5 juin 2021

Le Télégramme : Les agents secrets « sont en général des prêtres, des prélats… »

Il est l’auteur du livre « Les espions du Vatican ». Rencontre avec Yvonnick Denoël qui plonge dans les coulisses du plus petit État du monde.

Qui sont les espions du Vatican ?

Le Vatican n’a pas de service de renseignement structuré, il a des réseaux évolutifs et mobiles qui varient selon chaque pape et qui dépendent de lui. Ces espions sont en général des prêtres, des prélats, des assistants des sous-secrétaires d’État. Le Vatican a aussi été très espionné. En 1978, par exemple, onze micros posés sous plusieurs périodes par les Soviétiques et les Américains entre autres, ont été découverts. Il y a eu aussi un service de contre-espionnage au XXe siècle quels que soient les papes. Des personnes très discrètes, qui n’apparaissent pas dans le haut de la hiérarchie, qui ne sont pas fichées par les services adverses et peuvent circuler tranquillement. Elles sont chargées de missions spéciales délicates.

Les services sont-ils très actifs sous tous les papes ?

Jean Paul II a été le pape le plus versé dans le renseignement. Il a été éduqué sans le vouloir par les services polonais et il a eu une vraie formation de chef de réseau, pour avoir dû apprendre la clandestinité en franchissant les marches de l’église polonaise. Il s’est appuyé sur des prêtres, des évêques pour constituer un réseau de renseignement parallèle qui a soutenu notamment Solidarnosc et qui ne rendait de comptes à personne sauf à lui. Jean Paul II recevait aussi personnellement le patron de la CIA. Je ne crois pas que le pape François veuille déployer un nouveau type de renseignement adapté aux enjeux actuels. Il veut plutôt surveiller étroitement l’épiscopat pour savoir où sont les cadavres dans les placards et qui est susceptible de poser des problèmes. François veut maîtriser la curie qui était en roue libre depuis la fin du pontificat de Jean Paul II. Mais il se pourrait que des réseaux aient été montés et nous ne le savons pas.

Vous abordez aussi l’affaire de meurtre des gardes suisses en 1998. Quelle est votre perception de ce dossier ?
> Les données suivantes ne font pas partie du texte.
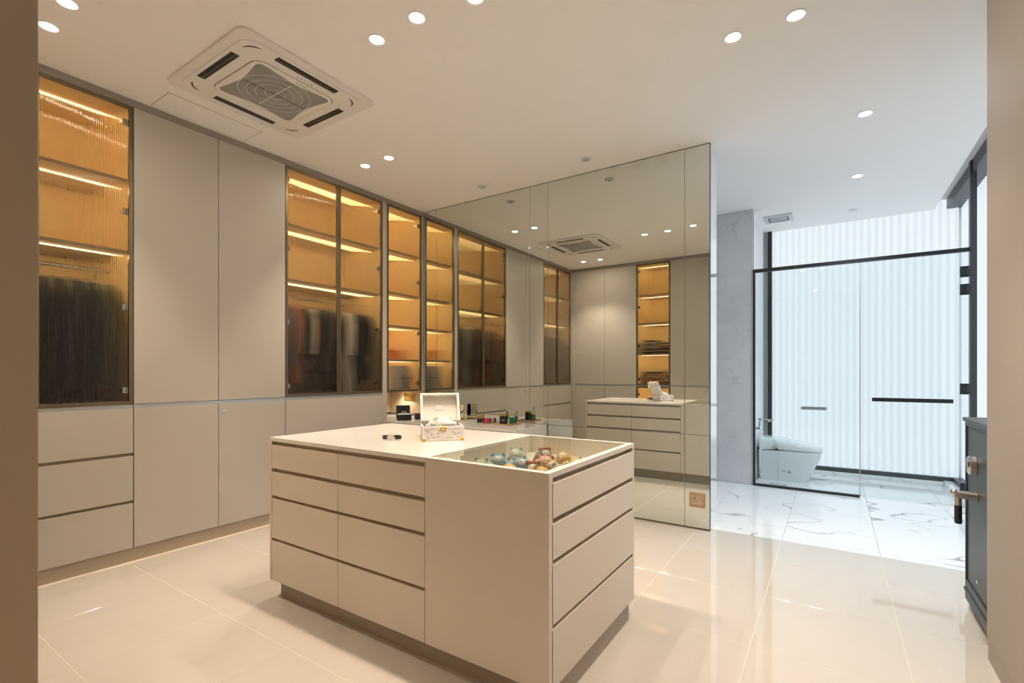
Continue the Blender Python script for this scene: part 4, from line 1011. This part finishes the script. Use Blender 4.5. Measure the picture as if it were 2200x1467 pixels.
pile(FX, 2.335, 1.582, [((.03, .03, .03), 'jet black', .03), ((.45, .28, .06), 'mustard', .035), ((.10, .06, .05), 'dark brown', .03), ((.52, .33, .08), 'ochre', .035), ((.60, .55, .45), 'cream', .03), ((.20, .20, .21), 'dark grey', .03)], 'the yellow pile on the middle shelf')
pile(FX, 2.52, 1.079, [((.50, .20, .16), 'rust', .035), ((.55, .50, .45), 'beige', .03), ((.40, .14, .12), 'brick', .03), ((.50, .51, .52), 'pale grey', .04), ((.58, .30, .20), 'terracotta', .03), ((.12, .12, .16), 'navy', .025), ((.62, .60, .56), 'ivory', .03)], 'the red pile on the bottom shelf', .34)
pile(FX, 2.30, 1.079, [((.52, .22, .20), 'dusty rose', .04), ((.60, .56, .48), 'sand', .035), ((.40, .30, .22), 'brown', .03)], 'the short pile on the bottom shelf', .14)
# handbag and box in the narrow cabinet
hb = thing('handbag', 'white handbag with long black strap in the narrow glass cabinet', 'handbag', (3.87, YL + .135, 1.0785))
MB().loft([[(p[0], p[1], 0) for p in rrect(-.165, .165, -.06, .06, .02, 3)], [(p[0], p[1], .14) for p in rrect(-.17, .17, -.062, .062, .02, 3)], [(p[0], p[1], .27) for p in rrect(-.165, .165, -.035, .035, .015, 3)]]).build('body', M['whiteleather'], hb, smooth=True, angle=50)
MB().tube([(.02, -.05, .25), (.03, -.072, .18), (.035, -.075, .08), (.06, -.08, .03), (.10, -.078, .02), (.125, -.075, .08), (.13, -.07, .18), (.125, -.04, .26), (.09, -.02, .276)], .006, 8).build('strap', M['black'], hb, smooth=True)
MB().box(-.03, .16, -.068, -.0605, .125, .135, .001).build('flap_seam', M['plate_grey'], hb)
for x, w_, h, lab in ((3.74, .26, .13, 'wide orange storage box on the shelf above the handbag'), (4.00, .20, .11, 'short orange storage box on the shelf above the handbag, right one')):
    ob = thing('storage_box', lab, 'box', (x, YL + .35, 1.4195))
    MB().box(-w_ / 2, w_ / 2, -.11, .11, 0, h * .68, .002).build('base', colmat((.55, .20, .06), .6, 'card'), ob); MB().box(-w_ / 2 - .002, w_ / 2 + .002, -.112, .112, h * .685, h, .002).build('lid', colmat((.58, .22, .07), .6, 'card'), ob)
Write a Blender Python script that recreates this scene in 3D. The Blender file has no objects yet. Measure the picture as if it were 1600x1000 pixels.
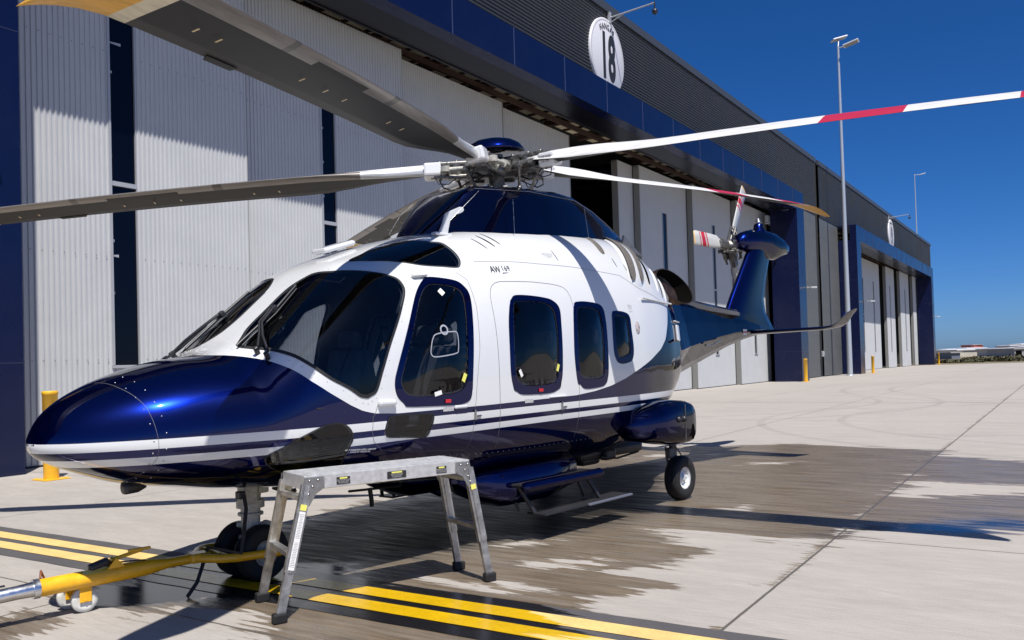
import bpy, bmesh, math, random
import numpy as np
from mathutils import Vector, Matrix, noise as mnoise
from mathutils.geometry import delaunay_2d_cdt
random.seed(7)
SC = bpy.context.scene
COL = SC.collection
R = math.radians
# ------------------------------------------------------------------ camera
cam_d = bpy.data.cameras.new("camera"); cam = bpy.data.objects.new("camera", cam_d); COL.objects.link(cam)
SC.camera = cam
PIT, ROL = R(1.2397), R(1.6459)
fw = Vector((0, math.cos(PIT), math.sin(PIT))); up0 = Vector((0, -math.sin(PIT), math.cos(PIT))); rt0 = Vector((1, 0, 0))
rt = rt0 * math.cos(ROL) - up0 * math.sin(ROL); up = up0 * math.cos(ROL) + rt0 * math.sin(ROL)
M = Matrix((rt, up, -fw)).transposed().to_4x4(); M.translation = Vector((0, 0, 1.65))
cam.matrix_world = M
cam_d.sensor_width = 36; cam_d.lens = 36 * 1345.9 / 1600
cam_d.shift_y = (538.83 - 500) / 1600
cam_d.clip_start = .1; cam_d.clip_end = 8000
# ------------------------------------------------------------------ light
SUN = Vector((.17, -.52, 1.0)).normalized()
W = bpy.data.worlds.new("World"); SC.world = W; W.use_nodes = True
nt = W.node_tree; bg = nt.nodes["Background"]
sky = nt.nodes.new("ShaderNodeTexSky"); sky.sky_type = 'NISHITA'; sky.sun_disc = False
sky.sun_elevation = math.asin(SUN.z); sky.sun_rotation = math.atan2(SUN.x, SUN.y)
sky.altitude = 50; sky.air_density = .6; sky.dust_density = .7; sky.ozone_density = 10
hs_ = nt.nodes.new('ShaderNodeHueSaturation'); hs_.inputs['Saturation'].default_value = 1.18; hs_.inputs['Value'].default_value = 1.07
nt.links.new(sky.outputs[0], hs_.inputs['Color']); tn_ = nt.nodes.new('ShaderNodeMix'); tn_.data_type = 'RGBA'; tn_.blend_type = 'MULTIPLY'; tn_.inputs[0].default_value = 1; tn_.inputs[7].default_value = (.88, 1.0, 1.16, 1); nt.links.new(hs_.outputs[0], tn_.inputs[6]); nt.links.new(tn_.outputs[2], bg.inputs[0]); bg.inputs[1].default_value = .056
sl = bpy.data.lights.new("sun", 'SUN'); sl.energy = 4.2; sl.angle = R(.53); sl.color = (1, .955, .89)
so = bpy.data.objects.new("sun", sl); COL.objects.link(so); so.rotation_euler = (-SUN).to_track_quat('-Z', 'Y').to_euler()
so.location = (0, 0, 40)
SC.view_settings.view_transform = 'Standard'; SC.view_settings.look = 'None'
SC.view_settings.exposure = .62; SC.view_settings.gamma = 1
SC.cycles.max_bounces = 8; SC.cycles.transparent_max_bounces = 16; SC.cycles.glossy_bounces = 4; SC.cycles.diffuse_bounces = 3
SC.cycles.use_denoising = True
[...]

Cette affaire n’est pas un échec des renseignements, c’est une opération de contrôle des dégâts. Pour tout ce que j’ai pu regarder, c’est une affaire de mœurs. Les invraisemblances ont été accumulées et, comme pour la mort de jean Paul I, on a voulu cacher des choses peu reluisantes mais qui ne relèvent pas du complot et on rend du coup tout le monde suspicieux.